Enquanto esta ação gerencial era aplicada, este mesmo empresariado percebeu que cada dia mais jovens batiam às suas portas, saindo das universidades (que haviam adotado em massa o curso de propaganda na época das vacas gordas) e se ofereciam para estagiar e/ou trabalhar com a mínima ou até sem nenhuma remuneração. Mais uma vez o capitalismo freudiano rapidamente fez as contas: se eu pago 2 mil reais a um redator, posso ter quatro pagando 500 a cada um.  Ninguém lembrou que isto funciona em matemática mas raramente em talento.  Quatro bifes não são a mesma coisa que um filé.


Encurtando a conversa: os talentos que faziam a propaganda baiana brilhar saíram de cena e foram cuidar de suas vidas de outra forma, enquanto a qualidade da comunicação publicitária descia ladeira abaixo. Criativos, planejadores, atendimentos, mídias, produtores, fotógrafos e outros profissionais foram substituídos por estagiários e iniciantes, apoiados por ilustrators, photoshops, image banks e outros recursos, estes sim, à venda em qualquer loja de informática.


E para surpresa geral, o baixo nível da propaganda não representou uma queda de vendas. Porque junto com ela, caiu também o nível de exigência do consumidor, as classes C e D foram às compras após a superação das crises e a reação do mercado, o poder aquisitivo aumentou de modo mais perceptível e a concorrência acirrou-se tornando os preços mais acessíveis. Hoje temos um nível sofrível de qualidade na nossa propaganda, não só na Bahia, mas em todo o país e ninguém -além dos profissionais que transformaram essa atividade em algo memorável-  perdeu nada.

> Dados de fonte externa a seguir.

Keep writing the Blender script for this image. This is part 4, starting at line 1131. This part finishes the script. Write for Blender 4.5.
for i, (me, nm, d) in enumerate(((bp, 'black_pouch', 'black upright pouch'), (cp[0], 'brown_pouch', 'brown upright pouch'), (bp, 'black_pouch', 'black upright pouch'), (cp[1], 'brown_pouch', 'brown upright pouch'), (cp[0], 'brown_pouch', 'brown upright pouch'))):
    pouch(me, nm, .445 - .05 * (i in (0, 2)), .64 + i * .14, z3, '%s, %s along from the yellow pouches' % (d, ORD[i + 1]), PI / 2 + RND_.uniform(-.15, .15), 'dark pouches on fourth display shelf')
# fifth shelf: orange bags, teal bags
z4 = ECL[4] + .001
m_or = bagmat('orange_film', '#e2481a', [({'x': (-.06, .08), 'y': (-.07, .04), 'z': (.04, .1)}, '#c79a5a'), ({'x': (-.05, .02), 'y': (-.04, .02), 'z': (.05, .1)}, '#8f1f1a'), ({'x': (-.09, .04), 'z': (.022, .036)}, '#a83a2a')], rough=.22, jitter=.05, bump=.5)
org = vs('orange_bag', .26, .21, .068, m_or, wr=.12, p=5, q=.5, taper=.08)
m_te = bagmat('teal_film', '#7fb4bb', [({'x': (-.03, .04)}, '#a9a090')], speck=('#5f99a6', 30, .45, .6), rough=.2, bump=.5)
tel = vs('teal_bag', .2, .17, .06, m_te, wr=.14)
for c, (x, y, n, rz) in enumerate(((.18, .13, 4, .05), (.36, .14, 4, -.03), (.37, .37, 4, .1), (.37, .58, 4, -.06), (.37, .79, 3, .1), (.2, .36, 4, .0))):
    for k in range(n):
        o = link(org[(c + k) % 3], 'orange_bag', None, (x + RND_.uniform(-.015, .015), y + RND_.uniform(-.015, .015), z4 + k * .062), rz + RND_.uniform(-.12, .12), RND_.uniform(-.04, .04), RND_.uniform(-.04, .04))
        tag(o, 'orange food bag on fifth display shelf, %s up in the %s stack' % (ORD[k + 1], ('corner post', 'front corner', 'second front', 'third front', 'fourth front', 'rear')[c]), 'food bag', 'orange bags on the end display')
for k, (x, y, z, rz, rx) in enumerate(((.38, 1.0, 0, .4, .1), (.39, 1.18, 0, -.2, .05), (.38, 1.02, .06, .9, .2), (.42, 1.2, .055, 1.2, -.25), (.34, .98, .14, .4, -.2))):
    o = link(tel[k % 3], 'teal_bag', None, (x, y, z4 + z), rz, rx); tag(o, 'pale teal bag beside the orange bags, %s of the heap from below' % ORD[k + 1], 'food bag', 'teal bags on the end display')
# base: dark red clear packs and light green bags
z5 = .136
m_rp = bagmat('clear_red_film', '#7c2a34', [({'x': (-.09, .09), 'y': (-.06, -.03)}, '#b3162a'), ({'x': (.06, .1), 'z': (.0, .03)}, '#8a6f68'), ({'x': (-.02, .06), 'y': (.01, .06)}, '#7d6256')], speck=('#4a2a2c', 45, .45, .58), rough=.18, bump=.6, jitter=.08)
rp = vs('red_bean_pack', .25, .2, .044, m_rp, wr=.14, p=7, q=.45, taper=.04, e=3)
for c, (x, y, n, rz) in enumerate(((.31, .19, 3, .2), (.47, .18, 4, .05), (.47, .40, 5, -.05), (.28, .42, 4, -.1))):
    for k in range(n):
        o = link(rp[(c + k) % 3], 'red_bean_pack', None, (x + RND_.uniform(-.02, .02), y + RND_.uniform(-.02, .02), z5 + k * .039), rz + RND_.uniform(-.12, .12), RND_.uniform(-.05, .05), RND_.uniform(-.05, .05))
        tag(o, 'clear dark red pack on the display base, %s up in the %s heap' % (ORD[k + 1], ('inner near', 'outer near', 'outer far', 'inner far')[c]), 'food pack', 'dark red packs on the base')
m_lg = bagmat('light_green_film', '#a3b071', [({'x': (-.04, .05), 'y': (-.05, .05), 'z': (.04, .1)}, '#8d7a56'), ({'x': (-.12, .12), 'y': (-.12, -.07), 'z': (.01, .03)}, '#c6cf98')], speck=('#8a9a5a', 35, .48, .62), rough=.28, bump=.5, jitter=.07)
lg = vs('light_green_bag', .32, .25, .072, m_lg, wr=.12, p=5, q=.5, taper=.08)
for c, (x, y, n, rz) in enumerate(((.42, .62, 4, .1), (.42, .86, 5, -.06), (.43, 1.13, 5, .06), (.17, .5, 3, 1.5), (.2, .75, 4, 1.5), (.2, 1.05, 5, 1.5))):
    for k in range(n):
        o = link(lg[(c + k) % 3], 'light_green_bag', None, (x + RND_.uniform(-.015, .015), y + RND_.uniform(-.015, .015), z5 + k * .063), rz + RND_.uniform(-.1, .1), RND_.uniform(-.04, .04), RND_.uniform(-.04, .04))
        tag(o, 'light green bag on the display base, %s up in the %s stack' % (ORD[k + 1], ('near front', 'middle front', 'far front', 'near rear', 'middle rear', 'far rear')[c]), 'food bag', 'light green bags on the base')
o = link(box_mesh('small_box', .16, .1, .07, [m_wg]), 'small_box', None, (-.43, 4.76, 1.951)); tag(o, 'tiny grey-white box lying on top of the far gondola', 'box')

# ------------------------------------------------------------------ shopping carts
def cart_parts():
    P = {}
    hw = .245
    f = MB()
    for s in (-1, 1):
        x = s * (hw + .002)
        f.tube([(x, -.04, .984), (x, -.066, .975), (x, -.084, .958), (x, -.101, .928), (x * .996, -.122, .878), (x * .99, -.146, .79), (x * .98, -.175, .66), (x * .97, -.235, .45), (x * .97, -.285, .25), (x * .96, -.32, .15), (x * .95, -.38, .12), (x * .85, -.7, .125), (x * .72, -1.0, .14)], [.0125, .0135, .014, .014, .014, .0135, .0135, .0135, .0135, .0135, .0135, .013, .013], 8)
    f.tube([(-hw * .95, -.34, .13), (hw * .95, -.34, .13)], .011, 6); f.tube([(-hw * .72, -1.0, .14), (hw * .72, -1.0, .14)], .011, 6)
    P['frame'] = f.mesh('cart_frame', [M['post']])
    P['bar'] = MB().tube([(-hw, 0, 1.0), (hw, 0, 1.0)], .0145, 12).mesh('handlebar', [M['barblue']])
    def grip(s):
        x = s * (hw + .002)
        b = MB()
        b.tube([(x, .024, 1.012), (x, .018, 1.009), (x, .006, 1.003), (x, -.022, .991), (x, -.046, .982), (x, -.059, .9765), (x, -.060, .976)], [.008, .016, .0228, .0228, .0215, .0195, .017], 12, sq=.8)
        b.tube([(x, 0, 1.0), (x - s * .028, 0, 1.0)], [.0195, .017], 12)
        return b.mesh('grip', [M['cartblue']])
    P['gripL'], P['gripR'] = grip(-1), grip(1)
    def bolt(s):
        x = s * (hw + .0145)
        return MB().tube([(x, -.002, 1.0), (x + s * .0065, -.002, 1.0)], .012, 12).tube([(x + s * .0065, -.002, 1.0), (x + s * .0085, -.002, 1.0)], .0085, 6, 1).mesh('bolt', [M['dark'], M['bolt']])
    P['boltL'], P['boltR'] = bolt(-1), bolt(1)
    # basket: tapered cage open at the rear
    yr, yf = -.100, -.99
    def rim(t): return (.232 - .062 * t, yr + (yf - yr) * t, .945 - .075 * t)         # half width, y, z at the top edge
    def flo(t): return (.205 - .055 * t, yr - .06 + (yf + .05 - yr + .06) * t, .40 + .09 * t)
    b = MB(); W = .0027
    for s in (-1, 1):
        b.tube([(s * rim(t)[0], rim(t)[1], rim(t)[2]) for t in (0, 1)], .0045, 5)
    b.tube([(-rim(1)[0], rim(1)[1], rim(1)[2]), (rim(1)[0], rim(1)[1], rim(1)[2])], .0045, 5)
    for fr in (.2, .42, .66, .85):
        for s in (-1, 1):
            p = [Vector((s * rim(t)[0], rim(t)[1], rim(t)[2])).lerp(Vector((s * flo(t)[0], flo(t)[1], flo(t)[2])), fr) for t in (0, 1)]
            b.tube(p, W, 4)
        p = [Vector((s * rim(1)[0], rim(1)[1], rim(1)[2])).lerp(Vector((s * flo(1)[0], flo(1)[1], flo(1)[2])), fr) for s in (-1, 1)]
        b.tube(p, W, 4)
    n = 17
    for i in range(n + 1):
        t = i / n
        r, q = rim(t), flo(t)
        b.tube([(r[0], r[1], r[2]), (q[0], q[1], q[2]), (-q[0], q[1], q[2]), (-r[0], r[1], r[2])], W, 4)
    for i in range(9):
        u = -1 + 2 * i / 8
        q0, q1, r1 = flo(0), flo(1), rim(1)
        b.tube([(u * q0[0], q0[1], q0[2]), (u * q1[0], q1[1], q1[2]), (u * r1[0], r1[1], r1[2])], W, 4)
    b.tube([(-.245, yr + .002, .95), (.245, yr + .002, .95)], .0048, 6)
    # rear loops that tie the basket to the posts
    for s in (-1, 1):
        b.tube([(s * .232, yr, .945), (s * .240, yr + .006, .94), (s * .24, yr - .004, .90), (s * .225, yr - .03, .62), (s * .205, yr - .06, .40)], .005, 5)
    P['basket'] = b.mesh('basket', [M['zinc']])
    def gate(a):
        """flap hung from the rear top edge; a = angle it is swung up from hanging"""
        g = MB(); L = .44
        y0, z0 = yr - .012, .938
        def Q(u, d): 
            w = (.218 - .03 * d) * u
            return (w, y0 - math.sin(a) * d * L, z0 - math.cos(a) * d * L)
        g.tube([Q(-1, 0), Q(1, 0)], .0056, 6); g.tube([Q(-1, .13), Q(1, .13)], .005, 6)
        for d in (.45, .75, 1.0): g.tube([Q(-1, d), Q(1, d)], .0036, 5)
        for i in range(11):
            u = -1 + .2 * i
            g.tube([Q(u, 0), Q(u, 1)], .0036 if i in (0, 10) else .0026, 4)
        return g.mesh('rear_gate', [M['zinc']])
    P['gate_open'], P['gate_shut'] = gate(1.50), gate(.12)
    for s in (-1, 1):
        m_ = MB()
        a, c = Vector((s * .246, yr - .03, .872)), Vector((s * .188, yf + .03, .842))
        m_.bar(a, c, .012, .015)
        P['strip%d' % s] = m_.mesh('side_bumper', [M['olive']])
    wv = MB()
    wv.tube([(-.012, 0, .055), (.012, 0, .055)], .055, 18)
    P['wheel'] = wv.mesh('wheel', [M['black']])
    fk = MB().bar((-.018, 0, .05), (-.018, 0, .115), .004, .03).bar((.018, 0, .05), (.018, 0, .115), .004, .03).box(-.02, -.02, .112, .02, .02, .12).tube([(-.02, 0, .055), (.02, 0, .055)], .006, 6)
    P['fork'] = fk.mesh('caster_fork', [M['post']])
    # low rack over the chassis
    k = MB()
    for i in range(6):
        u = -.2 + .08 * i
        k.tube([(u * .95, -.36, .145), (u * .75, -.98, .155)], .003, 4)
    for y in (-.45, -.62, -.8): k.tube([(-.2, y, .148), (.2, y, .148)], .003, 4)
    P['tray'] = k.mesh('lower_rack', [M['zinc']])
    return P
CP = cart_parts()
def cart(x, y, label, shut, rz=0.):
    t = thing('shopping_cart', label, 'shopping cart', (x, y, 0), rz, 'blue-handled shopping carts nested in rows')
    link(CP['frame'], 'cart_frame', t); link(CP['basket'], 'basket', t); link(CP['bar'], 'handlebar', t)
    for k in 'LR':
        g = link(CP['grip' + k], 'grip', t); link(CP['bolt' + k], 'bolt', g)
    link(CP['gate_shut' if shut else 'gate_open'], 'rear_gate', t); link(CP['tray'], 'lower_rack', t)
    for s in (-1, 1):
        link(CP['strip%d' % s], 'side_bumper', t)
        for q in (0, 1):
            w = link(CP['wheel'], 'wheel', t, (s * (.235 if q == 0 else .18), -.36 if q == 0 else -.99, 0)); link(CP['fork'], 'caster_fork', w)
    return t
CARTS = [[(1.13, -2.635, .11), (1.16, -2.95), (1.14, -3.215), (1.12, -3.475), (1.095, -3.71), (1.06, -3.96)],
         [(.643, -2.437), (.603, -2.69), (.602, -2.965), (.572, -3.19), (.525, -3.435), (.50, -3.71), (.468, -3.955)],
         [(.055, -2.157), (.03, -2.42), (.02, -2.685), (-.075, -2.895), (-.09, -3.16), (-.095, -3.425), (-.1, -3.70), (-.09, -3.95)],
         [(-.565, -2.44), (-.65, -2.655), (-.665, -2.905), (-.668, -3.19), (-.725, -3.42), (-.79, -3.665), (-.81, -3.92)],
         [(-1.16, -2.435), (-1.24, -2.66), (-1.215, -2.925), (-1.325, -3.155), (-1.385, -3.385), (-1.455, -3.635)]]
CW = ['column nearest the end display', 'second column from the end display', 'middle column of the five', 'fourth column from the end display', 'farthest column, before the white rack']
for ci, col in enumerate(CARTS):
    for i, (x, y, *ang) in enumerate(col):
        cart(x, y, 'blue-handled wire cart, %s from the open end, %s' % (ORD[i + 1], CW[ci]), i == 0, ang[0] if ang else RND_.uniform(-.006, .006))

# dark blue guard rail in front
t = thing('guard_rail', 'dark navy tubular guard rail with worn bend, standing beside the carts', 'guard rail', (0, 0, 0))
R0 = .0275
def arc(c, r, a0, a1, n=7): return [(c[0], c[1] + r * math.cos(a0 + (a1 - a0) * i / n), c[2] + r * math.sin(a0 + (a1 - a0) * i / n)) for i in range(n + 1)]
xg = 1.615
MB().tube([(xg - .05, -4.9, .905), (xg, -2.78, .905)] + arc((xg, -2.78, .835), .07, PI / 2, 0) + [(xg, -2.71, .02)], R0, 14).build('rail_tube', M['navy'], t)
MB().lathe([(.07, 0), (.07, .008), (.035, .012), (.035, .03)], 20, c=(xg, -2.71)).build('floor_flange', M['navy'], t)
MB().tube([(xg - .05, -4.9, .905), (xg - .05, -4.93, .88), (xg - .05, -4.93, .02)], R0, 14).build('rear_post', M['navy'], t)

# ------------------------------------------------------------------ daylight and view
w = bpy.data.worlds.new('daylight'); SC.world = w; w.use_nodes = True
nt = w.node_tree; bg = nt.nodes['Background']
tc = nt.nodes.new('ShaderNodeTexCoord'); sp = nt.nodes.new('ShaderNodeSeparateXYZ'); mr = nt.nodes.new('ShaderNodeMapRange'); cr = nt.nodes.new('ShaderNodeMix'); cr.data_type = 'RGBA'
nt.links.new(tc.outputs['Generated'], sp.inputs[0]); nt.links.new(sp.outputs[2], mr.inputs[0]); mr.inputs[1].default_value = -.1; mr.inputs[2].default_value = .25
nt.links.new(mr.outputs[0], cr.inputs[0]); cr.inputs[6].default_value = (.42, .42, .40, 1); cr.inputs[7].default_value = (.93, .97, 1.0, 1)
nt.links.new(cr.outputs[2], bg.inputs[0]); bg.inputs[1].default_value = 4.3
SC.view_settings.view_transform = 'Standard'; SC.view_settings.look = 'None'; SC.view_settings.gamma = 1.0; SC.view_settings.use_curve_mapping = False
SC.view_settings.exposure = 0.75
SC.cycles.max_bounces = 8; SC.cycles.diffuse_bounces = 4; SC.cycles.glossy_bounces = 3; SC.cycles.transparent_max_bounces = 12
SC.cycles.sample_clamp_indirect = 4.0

Na verdade, o que aconteceu com a propaganda é a confirmação de um axioma do David Ogilvy, muito discutido: "A propaganda não cria tendências. Ela as segue." E como a tendência brasileira nos últimos tempos no que se refere à comunicação é a mediocridade, lá vamos nós no mesmo rumo. No fim, por mais difícil que possa ser aceitar tudo isso, até que tem certa lógica.